In The Selected Letters, as in the Moorehead biography, we find out that Gellhorn was a difficult person. She could be rude and something of a bigot, although it may not be fair to judge her based on letters she wrote to friends. Still, suffice it to say that if I were to quote her on African Americans, or the Chinese, or the Italians, my review would not be published on this website. And while she loved to discuss and argue with friends and colleagues about politics, apparently she would not listen to anyone who disagreed with her regarding the Palestinians.

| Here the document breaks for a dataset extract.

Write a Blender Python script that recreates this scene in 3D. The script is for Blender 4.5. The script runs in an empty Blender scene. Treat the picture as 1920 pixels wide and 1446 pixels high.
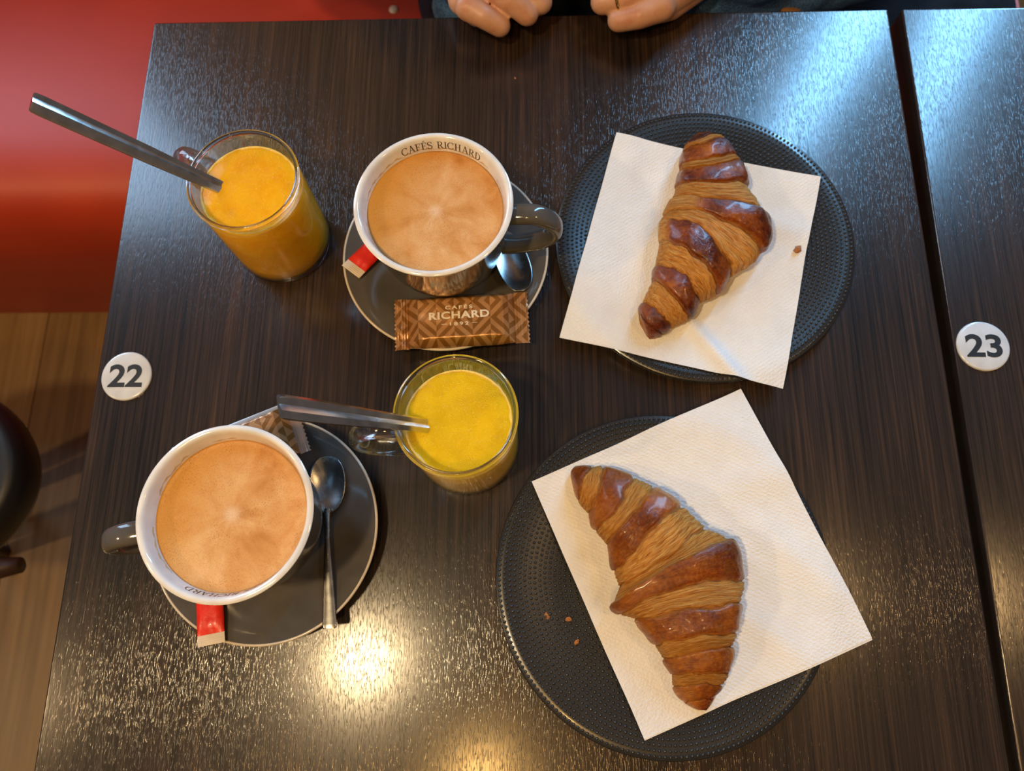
import bpy, bmesh, math, random
from mathutils import Vector, Matrix, noise, Quaternion
PI = math.pi
sc = bpy.context.scene
COL = sc.collection
random.seed(7)
TABLE_Z = 0.74          # everything below is written with the table top at z = 0; the whole place is lifted by this at the end

# ------------------------------------------------------------------ camera, world, lights, exposure
CR = Vector((0.999552, 0.004015, -0.029643)); CU = Vector((0.004412, 0.960329, 0.278834)); CF = Vector((-0.029587, 0.27884, -0.959882))
CH, FP = 0.5545880, 1443.0524
cd = bpy.data.cameras.new('camera'); cam = bpy.data.objects.new('camera', cd); COL.objects.link(cam)
cd.sensor_fit = 'HORIZONTAL'; cd.sensor_width = 36; cd.lens = 36 * FP / 1920; cd.clip_start = 0.01
cam.matrix_world = Matrix(((CR.x, CU.x, -CF.x, 0), (CR.y, CU.y, -CF.y, 0), (CR.z, CU.z, -CF.z, CH), (0, 0, 0, 1)))
cd.dof.use_dof = True; cd.dof.focus_distance = 0.50; cd.dof.aperture_fstop = 9.0
sc.camera = cam
w = bpy.data.worlds.new('room_glow'); sc.world = w; w.use_nodes = True
_t = w.node_tree; _tc = _t.nodes.new('ShaderNodeTexCoord'); _sp = _t.nodes.new('ShaderNodeSeparateXYZ'); _mr = _t.nodes.new('ShaderNodeMapRange'); _mx = _t.nodes.new('ShaderNodeMix'); _mx.data_type = 'RGBA'
_t.links.new(_tc.outputs['Generated'], _sp.inputs[0]); _t.links.new(_sp.outputs[1], _mr.inputs[0]); _mr.inputs[1].default_value = -0.8; _mr.inputs[2].default_value = 0.8; _mr.interpolation_type = 'SMOOTHSTEP'
_t.links.new(_mr.outputs[0], _mx.inputs[0]); _mx.inputs[6].default_value = (1.0, 0.66, 0.40, 1); _mx.inputs[7].default_value = (0.42, 0.52, 0.68, 1)     # lamplit room in front, daylight side behind the person
_t.links.new(_mx.outputs[2], _t.nodes['Background'].inputs[0]); _t.nodes['Background'].inputs[1].default_value = 0.14
def light(kind, name, loc, power, color, size=0.1, target=None, size_y=None, spread=None, spot=None):
    l = bpy.data.lights.new(name, kind); l.energy = power; l.color = color
    o = bpy.data.objects.new(name, l); COL.objects.link(o); o.location = loc
    if kind == 'AREA':
        l.shape = 'RECTANGLE'; l.size = size; l.size_y = size_y or size
        if spread: l.spread = spread
    else: l.shadow_soft_size = size
    if kind == 'SPOT': l.spot_size = spot; l.spot_blend = 0.6
    if target is not None: o.rotation_euler = (Vector(target) - Vector(loc)).to_track_quat('-Z', 'Y').to_euler()
    return o
WARM = (1.0, 0.66, 0.32)
COOL = (0.25, 0.60, 1.0)
light('POINT', 'ceiling_and_fill_light', (-0.54, -0.25, 1.60), 58, (1.0, 0.72, 0.38), 0.055)
light('POINT', 'ceiling_and_fill_light', (0.84, -0.05, 1.60), 16, (1.0, 0.60, 0.24), 0.05)
light('POINT', 'ceiling_and_fill_light', (-0.16, -0.60, 1.62), 22, (1.0, 0.55, 0.16), 0.05)
light('POINT', 'ceiling_and_fill_light', (-2.0, -0.45, 1.60), 48, (1.0, 0.66, 0.32), 0.05)  # unseen fill lamp added to brighten the bench front and floor at left
light('AREA', 'window_daylight', (0.86, 1.42, 0.98), 44, COOL, 0.15, (0.86, 0, 0.98), 1.95)
light('AREA', 'window_daylight', (-1.70, 1.42, 0.85), 54, (0.46, 0.70, 1.0), 0.98, (-1.70, 0, 0.85), 1.5)
vs = sc.view_settings
vs.view_transform = 'Standard'; vs.look = 'None'; vs.gamma = 1.0; vs.use_curve_mapping = False; vs.exposure = -0.12
sc.cycles.use_denoising = True

# ------------------------------------------------------------------ helpers
def at(px, py, z):                      # the point at height z that the photograph shows at this pixel
    d = CF * FP + CR * (px - 960) + CU * (723 - py)
    t = (z - CH) / d.z
    return Vector((0, 0, CH)) + d * t
def mesh(name, verts, faces, mat, parent=None, smooth=True, uv=None, attr=None, loc=None, sharp=None):
    m = bpy.data.meshes.new(name); m.from_pydata([tuple(v) for v in verts], [], faces); m.update()
    o = bpy.data.objects.new(name, m); COL.objects.link(o)
    if mat: m.materials.append(mat)
    if smooth: m.polygons.foreach_set('use_smooth', [True] * len(m.polygons))
    if uv:
        L = m.uv_layers.new(name='UVMap'); vi = [0] * len(m.loops); m.loops.foreach_get('vertex_index', vi)
        flat = []
        for i in vi: flat += [uv[i][0], uv[i][1]]
        L.data.foreach_set('uv', flat)
    if attr:
        for k, vals in attr.items():
            a = m.attributes.new(k, 'FLOAT', 'POINT'); a.data.foreach_set('value', vals)
    if parent: o.parent = parent
    if loc is not None: o.location = loc
    if sharp: m.set_sharp_from_angle(angle=sharp)
    return o
def empty(name, loc, rz=0):
    o = bpy.data.objects.new(name, None); COL.objects.link(o); o.location = loc; o.rotation_euler = (0, 0, rz); o.empty_display_size = 0.02
    return o
def tag(o, label=None, cat=None, group=None, kind=None):
    if label: o['label'] = label
    if cat: o['category'] = cat
    if group: o['group'] = group
    if kind: o['kind'] = kind
    return o
def lathe(prof, n=96, close=False):
    V, F = [], []
    idx = []
    for r, z in prof:
        if r < 1e-7: V.append((0, 0, z)); idx.append([len(V) - 1])
        else:
            idx.append(list(range(len(V), len(V) + n)))
            for i in range(n): a = 2 * PI * i / n; V.append((r * math.cos(a), r * math.sin(a), z))
    pairs = list(zip(idx[:-1], idx[1:])) + ([(idx[-1], idx[0])] if close else [])
    for a, b in pairs:
        for i in range(n):
            j = (i + 1) % n
            if len(a) == 1 and len(b) == 1: continue
            if len(a) == 1: F.append((a[0], b[j], b[i]))
            elif len(b) == 1: F.append((a[i], a[j], b[0]))
            else: F.append((a[i], a[j], b[j], b[i]))
    return V, F
def cr(P, sub):                         # Catmull-Rom through rows of numbers
    out = []
    n = len(P)
    for i in range(n - 1):
        p0, p1, p2, p3 = P[max(i - 1, 0)], P[i], P[i + 1], P[min(i + 2, n - 1)]
        for s in range(sub):
            t = s / sub
            out.append([0.5 * ((2 * b) + (-a + c) * t + (2 * a - 5 * b + 4 * c - d) * t * t + (-a + 3 * b - 3 * c + d) * t ** 3) for a, b, c, d in zip(p0, p1, p2, p3)])
    out.append(list(P[-1]))
    return out
def tube(path, rads, n=24, flat=1.0, up=Vector((0, 0, 1)), cap=True):
    """Sweep along path; rads = half width; flat = thickness / width; width lies across `up`."""
    V, F = [], []
    m = len(path)
    for i, p in enumerate(path):
        t = (path[min(i + 1, m - 1)] - path[max(i - 1, 0)]).normalized()
        s = t.cross(up)
        s = s.normalized() if s.length > 1e-5 else Vector((1, 0, 0))
        u = s.cross(t).normalized()
        r = rads[i] if isinstance(rads, (list, tuple)) else rads
        f = flat[i] if isinstance(flat, (list, tuple)) else flat
        for k in range(n):
            a = 2 * PI * k / n
            V.append(p + s * (r * math.cos(a)) + u * (r * f * math.sin(a)))
    for i in range(m - 1):
        for k in range(n):
            j = (k + 1) % n
            F.append((i * n + k, i * n + j, (i + 1) * n + j, (i + 1) * n + k))
    if cap:
        F.append(tuple(range(n))[::-1]); F.append(tuple((m - 1) * n + k for k in range(n)))
    return V, F
def join(*parts):
    V, F = [], []
    for v, f in parts:
        o = len(V); V += [Vector(x) for x in v]; F += [tuple(i + o for i in q) for q in f]
    return V, F
def box(x0, x1, y0, y1, z0, z1, b=0.0):
    bm = bmesh.new(); bmesh.ops.create_cube(bm, size=1)
    for v in bm.verts: v.co = ((x0 + x1) / 2 + v.co.x * (x1 - x0), (y0 + y1) / 2 + v.co.y * (y1 - y0), (z0 + z1) / 2 + v.co.z * (z1 - z0))
    if b: bmesh.ops.bevel(bm, geom=bm.edges[:] , offset=b, segments=3, affect='EDGES', profile=0.6)
    V = [v.co.copy() for v in bm.verts]; bm.verts.index_update(); F = [tuple(v.index for v in f.verts) for f in bm.faces]; bm.free()
    return V, F
def sstep(a, b, x):
    t = min(1, max(0, (x - a) / (b - a))) if a != b else float(x > a)
    return t * t * (3 - 2 * t)
def fixnormals(o):
    bm = bmesh.new(); bm.from_mesh(o.data); bmesh.ops.recalc_face_normals(bm, faces=bm.faces); bm.to_mesh(o.data); bm.free(); return o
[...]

Her relationship with her adopted son was painful to read about. Much has already been said about whether she was a good, or even a fit, mother, so I won't add my amateur opinion. However, it is interesting to note that, like so many parents in the Sixties, she considered her son's recreational drug use altogether different from her own frequent and liberal use of alcohol and amphetamines.

An odd discrepancy occurs in a letter she wrote in 1991 to an old friend from the Spanish Civil War. In it, she mentions having taken four marriage vows. Even counting her early relationship with Bertrand de Jouvenal as a marriage, which it probably wasn't, she was married three times. Curious.

The Selected Letters is a fascinating companion to Moorehead's biography of Gellhorn, although I can't honestly say it is a valuable addition. Gellhorn's best stories have already been told by Gellhorn herself. The letters show an unpolished side of Gellhorn's writing, for what that's worth. She wrote so many letters and such long letters that one is tempted to speculate that writing them was a way of putting off real writing, or perhaps a way of writing through all the clutter in her mind that had to be cleared out before the real writing started.

Regrettably, Gellhorn was right about a writer being diminished by having her life known. But she would surely understand that the curious reader can't resist getting to the bottom of a great story.